Let me start off by saying that women are guilty of the same actions as men. Men tend to get blamed more for these things, but women can be just a promiscuous. 

For the most part its not about "conquest" like it is some big prize. If it is a new or random hookup, it's exactly that - New and Interesting. Fun and lighthearted, with no expectations except for maybe some cab money and a T-shirt to borrow for the walk of shame. (there is a small percentage of guys that are “ Prize Hunters” or “Number Scorers” that do it strictly for the stats and the thrill of the hunt)

The best way to explain it is that most guys have some form of sexual ADD (no it’s not an STD). It's the fact that no matter how great the person you want to be with is, how much you care, and how long you've been together - there comes a point where curiosity creeps in and you wonder what your missing. Curiosity then turns to flirtation and so on..........


At that point, the honeymoon period has been over for a while and the blinders come off.  We start noticing new females and opportunities. Next thing you know your boyfriends phone is going off at 5am - with a "Hey" text saved under a general guys name. Like "Tim". 

As the saying goes, “show me the hottest girl in the world and I will show you a guy tired of F’in her……” and if you haven’t heard that before now, now you know. It's a saying for a reason. At that point someone has to decide if the relationship is worth it and if they are willing to work at it.

Usually, one of three things happened. 1) Some guys get tired of dealing with the other person - they literally can't deal with it anymore. Arguing, little fights, shitty texts, flirting, etc..... it all takes its toll on a relationship ship (same for you guys).

2) Some guys need to know that they can still get female attention - like a justification of our manhood. Women, you love attention and to be complimented, and we do too. Especially some new female saying nice things about you or blatantly hitting on you.

3) Some, just don't care that about the relationship. They are over it, but just haven't told you yet...which is a different article all together.
(This all applies to ladies too. Ive heard my female friends talk about guys. Stuff a guy should never hear about another man)

In addition, age plays a huge role. The younger a guy is, the tougher it is to manage this ADD. Mostly because theres not a lot of relationship  or sexual experience. Meaning, he thinks there is more and better out there....... He's right, there is, but that's up to him to decide. And if he does, than you need to move on anyway.

In the end it really depends on the the person - men and women alike. If they feel the need to be free, it doesn't matter what you do. At this point in the relationship everyone should just end it. Do the mature thing and tell them you’ve lost it for them or don’t feel the same. Most of the time this doesn’t happen and you end up annoying each other, fights are rampant, and you hate each other by the end. Cheating would be obsolete if everyone told the truth about how they felt but we are all scared about hurting someones feelings.

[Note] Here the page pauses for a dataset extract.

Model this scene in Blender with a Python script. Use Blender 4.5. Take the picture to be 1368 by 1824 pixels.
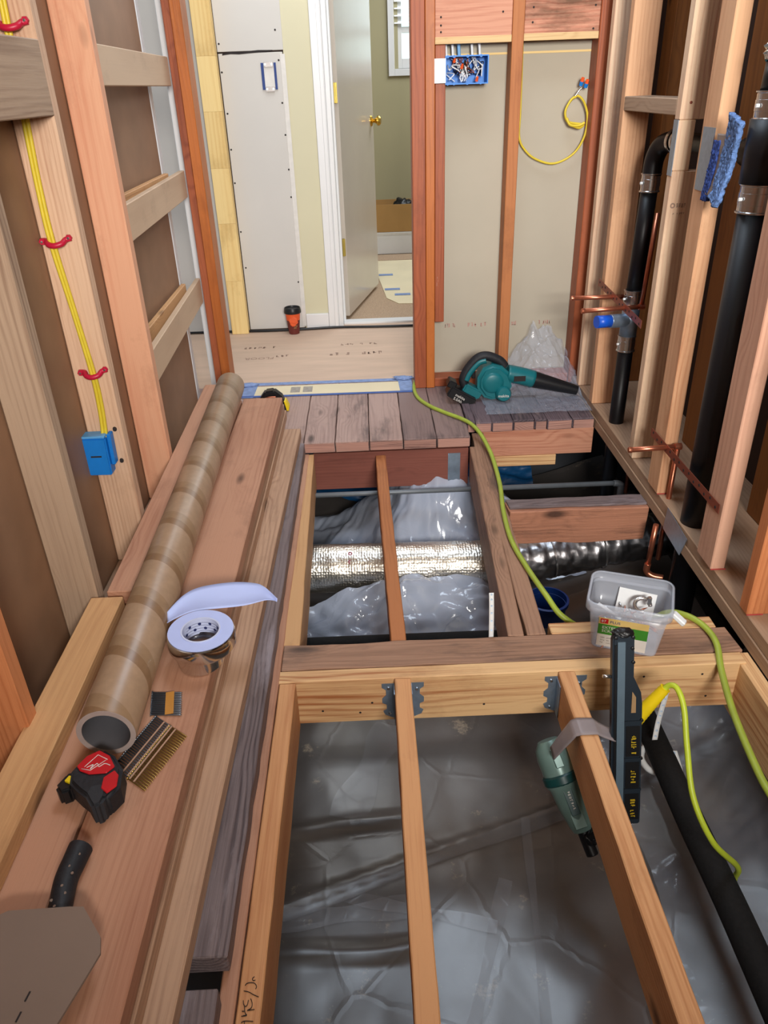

 You can be the best girlfriend/boyfriend in the world, hottest guy/girl on the block, and a millionaire - If they want it to happen it's going to happen somehow. So when you are in your relationships don't sweat the little things, pick your battles, and be good to each other (try to ). Be the best partner you can be so if or when this does happen you can say you tried your best, but it didn't work. Beyond that  not much you can do, if someone doesn't have the feeling anymore - YOU CAN'T MAKE THEM.